友人や知人に、賃貸物件の連帯保証人の引き受けを依頼された場合
賃貸物件を借りたい場合、物件を借りる際には連帯保証人が必要であるということで、連帯保証人の引き受けを依頼されることがあります。
賃貸物件を借りたい方が友人を連れて私の会社に来られ、連れてきた友人を連帯保証人にすると言われることがあります。連帯保証人の引き受けを依頼された友人は、連帯保証人になった際に負担する責任の内容を理解していないことが多く、説明に苦労します。
賃貸物件の連帯保証人が負う責任
賃貸物件の連帯保証人は、賃借人が家賃を滞納した場合に滞納した賃料の支払を求められるだけではありません。また、最初の契約期間(都区部の住宅の場合は通常2年)のみ責任を果たせば良いわけではありません。
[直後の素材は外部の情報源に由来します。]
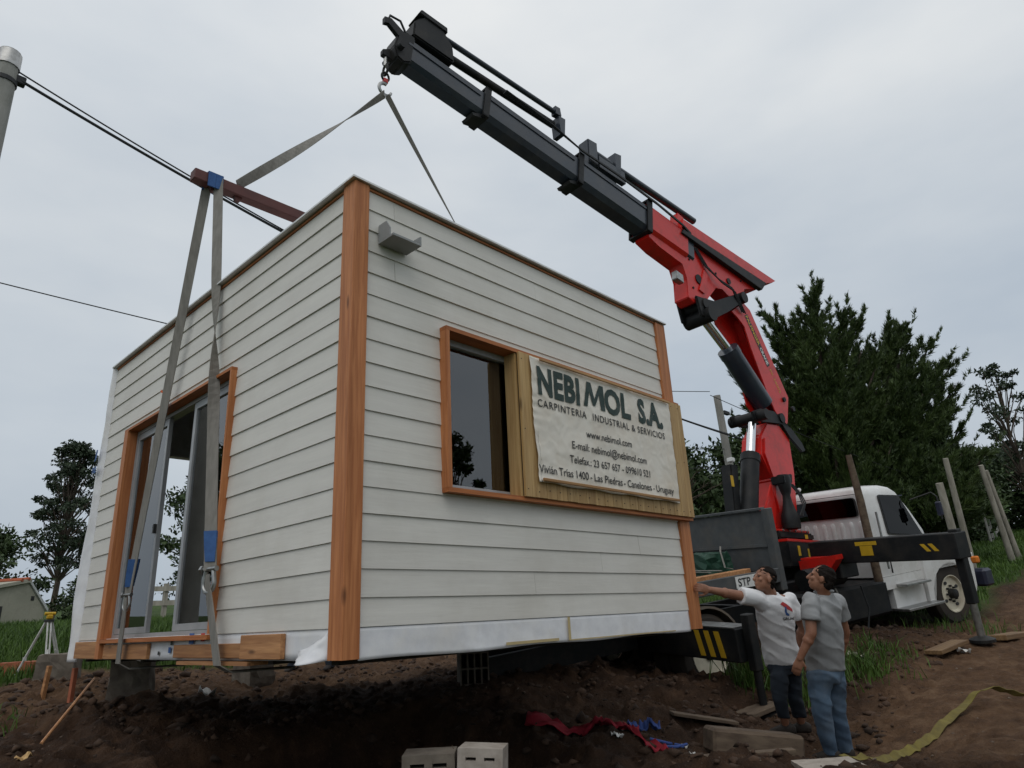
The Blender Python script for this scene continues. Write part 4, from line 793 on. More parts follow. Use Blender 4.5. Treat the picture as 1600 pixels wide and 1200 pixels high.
# bend cylinder, lying in the boom
c2 = kt('bend_cylinder', 'boompaint', [(-0.22, 3.66), (0.66, 4.50)], 0.185); kt('cylinder_rod', 'chrome', [(0.66, 4.50), (1.32, 4.98)], 0.09, c2); kt('cylinder_gland', 'boompaint', [(0.60, 4.44), (0.70, 4.54)], 0.195, c2)
kt('cylinder_head', 'blackpaint', [(1.50, 4.93, -0.30), (1.50, 4.93, 0.24)], 0.135)
lk = kp('knuckle_link', 'blackpaint', [(1.80, 5.22), (1.26, 5.24), (0.20, 5.74), (0.10, 5.62), (0.36, 5.46), (0.86, 5.15), (1.40, 4.86), (1.72, 4.86)], -0.215, -0.165, bev=0.015)
kp('knuckle_link', 'blackpaint', [(1.80, 5.22), (1.26, 5.24), (0.20, 5.74), (0.10, 5.62), (0.36, 5.46), (0.86, 5.15), (1.40, 4.86), (1.72, 4.86)], 0.165, 0.215, bev=0.015)
kt('knuckle_pin', 'blackpaint', [(0.25, 5.60, -0.26), (0.25, 5.60, 0.26)], 0.11); kt('knuckle_pin', 'blackpaint', [(1.55, 5.12, -0.24), (1.55, 5.12, 0.24)], 0.10)
# knuckle housing of the outer boom
kn = kp('knuckle_housing', 'red', [(2.86, 6.02), (2.72, 6.36), (1.86, 6.66), (-0.98, 6.36), (-0.46, 6.00), (0.00, 5.90), (0.16, 5.66), (0.62, 5.55), (0.80, 5.66), (1.02, 5.62), (1.38, 5.25), (1.79, 5.10), (1.94, 5.17), (1.88, 5.54), (1.96, 5.80), (2.58, 5.92)], -0.145, 0.145, bev=0.012)
kp('top_cover', 'red', [(1.84, 6.70), (-1.20, 6.39), (-1.06, 6.31), (-0.74, 6.20), (1.92, 6.46)], -0.20, 0.20, kn)
kp('guide_rail', 'blackpaint', [(1.98, 6.36), (1.92, 6.453), (-0.74, 6.193), (-0.52, 5.98)], -0.235, -0.148, kn, 0.008)
kp('rib', 'red', [(1.25, 5.78), (1.45, 5.36), (1.60, 5.40), (1.36, 5.86)], -0.170, -0.147, kn, 0.004); kp('side_lamp', 'steel', [(2.22, 5.44), (2.02, 5.40), (2.02, 5.56), (2.20, 5.60)], -0.16, -0.05, kn, 0.01)
kt('boss', 'blackpaint', [(1.55, 5.62, -0.165), (1.55, 5.62, -0.146)], 0.09, kn); kt('boss', 'blackpaint', [(0.55, 5.88, -0.165), (0.55, 5.88, -0.146)], 0.06, kn)
# telescopic sections
ax0 = Vector((1.6, 6.15)); axd = Vector((1, 0.160)).normalized(); axn = Vector((-axd.y, axd.x))
def S(s_, h_, w): q = ax0+axd*s_+axn*h_; return K(q.x, q.y, w)
def section(name, s0, s1, hw, h, m='boompaint', off=0.0):
    bm = B(); prof = [(-hw*0.62, -h/2), (hw*0.62, -h/2), (hw, -h/2+hw*0.42), (hw, h/2-hw*0.5), (hw*0.5, h/2), (-hw*0.5, h/2), (-hw, h/2-hw*0.5), (-hw, -h/2+hw*0.42)]
    A_ = [bm.verts.new(S(s0, b2+off, a)) for a, b2 in prof]; B_ = [bm.verts.new(S(s1, b2+off, a)) for a, b2 in prof]
    bm.faces.new(A_[::-1]); bm.faces.new(B_)
    for k in range(8): bm.faces.new((A_[k], A_[(k+1) % 8], B_[(k+1) % 8], B_[k]))
    return obj(name, bm, M[m], truck)
s_a = section('boom_section', 0.0, 2.86, 0.178, 0.56, off=0.05); s_b = section('boom_section', 0.4, 4.72, 0.158, 0.50, off=0.05); s_c = section('boom_section', 0.8, 6.02, 0.138, 0.44, off=0.05)
section('boom_section', 0.2, 1.25, 0.20, 0.62, 'red', 0.05)
def collar(s0, s1, hw, h, parent, lip=True):
    bm = B()
    for (w0, w1, h0, h1) in ((-hw, -hw+0.03, -h/2, h/2), (hw-0.03, hw, -h/2, h/2), (-hw, hw, h/2-0.03, h/2), (-hw, hw, -h/2, -h/2+0.03)):
        prism(bm, [(s0, h0), (s1, h0), (s1, h1), (s0, h1)], lambda a, b2, w: S(a, b2+0.05, w), w0, w1)
    o = obj('collar', bm, M['blackpaint'], parent)
    if lip:
        bm = B(); prism(bm, [(s0+0.02, -h/2-0.005), (s1+0.12, -h/2-0.07), (s1+0.15, -h/2-0.04), (s1, -h/2+0.04)], lambda a, b2, w: S(a, b2+0.05, w), -hw*0.7, hw*0.7); obj('wear_lip', bm, M['blackpaint'], o)
    return o
collar(2.80, 2.90, 0.188, 0.585, s_a); collar(4.64, 4.74, 0.168, 0.525, s_b); collar(1.18, 1.30, 0.210, 0.64, s_a, False)
for sc_, h_, a_, b_2 in ((s_a, 0.16, 0.5, 2.8), (s_b, 0.13, 2.98, 4.64), (s_c, 0.11, 4.80, 5.98)):   # pressed flange along the side
    bm = B()
    for sg in (-1, 1):
        hw_ = {0.16: 0.179, 0.13: 0.159, 0.11: 0.139}[h_]; prism(bm, [(a_, h_-0.17), (b_2, h_-0.17), (b_2, h_-0.135), (a_, h_-0.135)], lambda a, b2, w: S(a, b2+0.16, w), sg*hw_, sg*(hw_+0.014))
    obj('side_flange', bm, M['boompaint'], sc_)
# head of the boom
hd = kp('boom_head', 'blackpaint', [(7.44, 6.92), (7.38, 7.36), (7.52, 7.38), (7.64, 7.28), (7.70, 7.06), (7.66, 6.90), (7.56, 6.86)], -0.148, 0.148, bev=0.02)
kp('head_valve', 'blackpaint', [(7.42, 7.40), (6.76, 7.32), (6.78, 7.58), (6.94, 7.78), (7.24, 7.82), (7.40, 7.64)], -0.15, 0.10, bev=0.02)
kp('valve_cover', 'blackpaint', [(7.34, 7.80), (7.30, 7.88), (6.88, 7.83), (6.88, 7.74)], -0.17, 0.12, bev=0.01)
kt('head_pin', 'blackpaint', [(7.62, 7.06, -0.22), (7.62, 7.06, 0.22)], 0.045, hd); kp('hook_lug', 'blackpaint', [(7.66, 7.10), (7.80, 7.02), (7.80, 6.94), (7.66, 6.92)], -0.035, 0.035, hd, 0.008); kt('head_hose', 'cable', [(7.50, 7.38, -0.1), (7.60, 7.52, -0.12), (7.74, 7.54, -0.1), (7.78, 7.40, -0.1)], 0.016, hd, 8)
kp('head_bracket', 'blackpaint', [(7.60, 7.22), (7.78, 7.36), (7.84, 7.34), (7.84, 7.43), (7.74, 7.46), (7.54, 7.34)], -0.14, -0.08, hd)
# extension rams lying on top
kt('extension_ram', 'boompaint', [(6.94, 7.72), (4.78, 7.56)], 0.040, w=-0.08); kt('extension_ram', 'blackpaint', [(6.80, 7.50), (4.80, 7.36)], 0.058, w=-0.02); kt('extension_ram', 'boompaint', [(4.1, 7.22), (1.28, 6.93)], 0.062, w=-0.06)
kp('ram_clamp', 'boompaint', [(4.74, 7.16), (4.66, 7.16), (4.62, 7.48), (4.76, 7.48)], -0.13, 0.05); kp('ram_clamp', 'boompaint', [(4.82, 7.50), (4.70, 7.50), (4.72, 7.64), (4.82, 7.64)], -0.13, -0.03)
rc = kp('ram_clamp', 'boompaint', [(4.18, 6.86), (3.96, 6.84), (3.94, 7.34), (4.16, 7.34)], -0.16, 0.06, bev=0.015); kp('ram_clamp', 'boompaint', [(3.52, 6.86), (3.42, 6.86), (3.34, 7.38), (3.50, 7.36)], -0.15, 0.05)
kp('ram_clamp', 'red', [(1.92, 6.60), (1.70, 6.58), (1.70, 6.82), (1.86, 6.86)], -0.12, 0.04)
kp('hose_guide', 'boompaint', [(3.92, 6.90), (3.3, 6.84), (3.3, 7.06), (3.92, 7.12)], -0.15, -0.06)
for k in range(4):
    kt('hose', 'cable', [(5.9, 7.28+0.0*k, -0.15-0.02*k), (5.0, 7.17-0.012*k, -0.165-0.016*k), (4.4, 7.0-0.02*k, -0.185-0.012*k), (3.6, 6.90-0.02*k, -0.20-0.01*k), (2.6, 6.74-0.022*k, -0.205-0.01*k), (1.9, 6.56-0.02*k, -0.215-0.008*k), (1.68, 6.46-0.02*k, -0.215), (1.75, 6.40, -0.21)], 0.014, truck, 7)
kt('cable_duct', 'blackpaint', [(6.8, 7.28, 0.09), (2.0, 6.72, 0.16)], 0.03)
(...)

これらを知らない方はとても多いです。さらに、「連帯保証人は簡単に辞められる」と勘違いしている方は非常に多いです。詳しくはこちらのページを参照願います。
連帯保証人に求められるのは、滞納家賃の肩代わりだけではありません。令和2年4月以降は責任範囲に上限がありますが、基本的に賃借人が賃貸人、または同じ建物における他の居住者に与えた損害を全て賠償しなければなりません。
賃借人が故意または過失により設備を壊した場合における修繕費、室内で水漏れが生じ、同じフロアまたは階下の部屋を水浸しにした場合の修繕・補償費用、火災を発生させてしまった場合の補償費用が発生します。
(火災を発生させた場合に、失火責任法が免責するのは賃貸人です。賃借人が賃貸人に対する明け渡し義務を果たせないことに対する賠償責任は、失火責任法では免責されないと解されていることから責任を問われます。)
これらの中には、賃借人が損害保険に加入することによりカバーできるものが多いので、連帯保証人になられる場合には損害保険の加入を賃借人に促すことをお勧めします。ただし、保険でカバーされる限度額を超えた場合は連帯保証人の負担になります。
また、万が一賃借人が建物内で死亡したた場合の特殊清掃費用、および事故物件にした場合はその損害について負担する義務が生じます。
賃借人が死亡した場合には、室内の家財を片付ける費用、および原状回復の費用が発生しますが、これも連帯保証人に支払義務が生じます。「親族が支払うべき」と思われるかもしれませんが、連帯保証人がいる場合は、賃貸人(オーナー)は連帯保証人に費用を請求できますし、連帯保証人は費用を支払う義務があります。
民法が改正されたことを知らずに不動産会社に来られる方が多い
賃貸物件を事故物件にしてしまった場合における損害賠償の金額は莫大であり、連帯保証人が破産宣告を受ける事態が多発しています。このため、令和2年4月1日施行の改正民法により、第三者が連帯保証人を引き受けるための要件がとても厳しくなりました。
つまり連帯保証の極度額を設け、連帯保証を実行しなければならない場合に支払う金額の上限を定めること、および極度額を賃貸借契約書に記載して公正証書を作成することが義務づけられました。しかし、民法の改正を知らずに不動産会社に来られる方はとても多いです。
通常、都区部の物件における極度額は賃料の2年分相当額に設定されることが多く、かなり高額になります。このことと公正証書の作成が必要であることを知り、入居申込書を提出する時点で連帯保証人の引き受けを拒む方が多くいらっしゃいます。
最終的には、家賃保証会社に保証してもらうパターンが多いです。
友人や知人に、賃貸物件の連帯保証人になるように頼まれたらどうするか
民法の改正により極度額が明示されることになり、連帯保証人が無限に責任を負う必要は無くなりました。しかし、連帯保証契約を締結する際に、連帯保証人の責任は非常に重いことが、予め提示されることになりました。余程の理由がなければ、連帯保証人の引き受けを安易に行うべきではないと言えます。
もし、友人や知人から賃貸物件の連帯保証人を引き受けて欲しいと頼まれた場合は、民法の改正により最大で2年分の家賃相当額の支払に応じる旨を賃貸借契約書に記載しなければならず、さらに公正証書の作成が義務づけられたことを説明し、丁重にお断りするのが賢明であると思います。
賃借人は保証料を家賃保証会社に支払う必要がありますが、連帯保証人の責任が重いことを説明し、納得していただく必要があると思います。保証会社の利用、および損害保険の加入を勧めていただき、連帯保証人の引き受けはお断りするのが得策であると思います。